Posted Jun 11, 2009 21:00 UTC (Thu) by khc (guest, #45209) [Link] (4 responses)

how does one use this?

Ubuntu aims for ten-second boot time with 10.04 (ars Technica)

Posted Jun 11, 2009 21:22 UTC (Thu) by larryr (guest, #4030) [Link] (3 responses)

how does one use this?

Essentially it is the same as doing "reboot" except instead of going back to the BIOS, the running Linux kernel just runs the subsequent instance of the kernel directly, as it would be by GRUB or whatever the bootloader is.

One thing it might be used for is to boot from the BIOS into a minimal Linux OS instance which is essentially a super intelligent bootloader which uses kexec to boot the desired target OS... that way not much intelligence is required of the bootloader which the BIOS calls. But actually using kexec from the Linux shell is pretty mundane and anticlimactic by itself.

Larry

Ubuntu aims for ten-second boot time with 10.04 (ars Technica)

Posted Jun 11, 2009 23:25 UTC (Thu) by khc (guest, #45209) [Link] (2 responses)

ya I am aware of what kexec is, I just didn't know it's packaged and available in distros.
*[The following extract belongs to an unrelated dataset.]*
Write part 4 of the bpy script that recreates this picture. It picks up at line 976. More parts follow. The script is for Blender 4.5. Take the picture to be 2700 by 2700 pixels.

Now that I looked I see a kexec-tools package, thanks.

Ubuntu aims for ten-second boot time with 10.04 (ars Technica)

Posted Jun 12, 2009 1:09 UTC (Fri) by paragw (guest, #45306) [Link] (1 responses)

Be aware that when you install kexec-tools on Ubuntu it will default to rebooting via kexec - so if
you do a restart either via the UI or via command line, it will by default kexec the kernel.

If you need to kexec a new kernel you can do something like this at the command line -

$) sudo kexec -l /boot/vmlinuz --append="root=blah" --initrd=/boot/initrd.img
$) sudo kexec -e

man kexec for more details...

Ubuntu aims for ten-second boot time with 10.04 (ars Technica)

Posted Jun 19, 2009 14:19 UTC (Fri) by cjwatson (subscriber, #7322) [Link]

Defaulting to rebooting via kexec just because you installed the kexec-tools package was a mistake, and has been fixed now.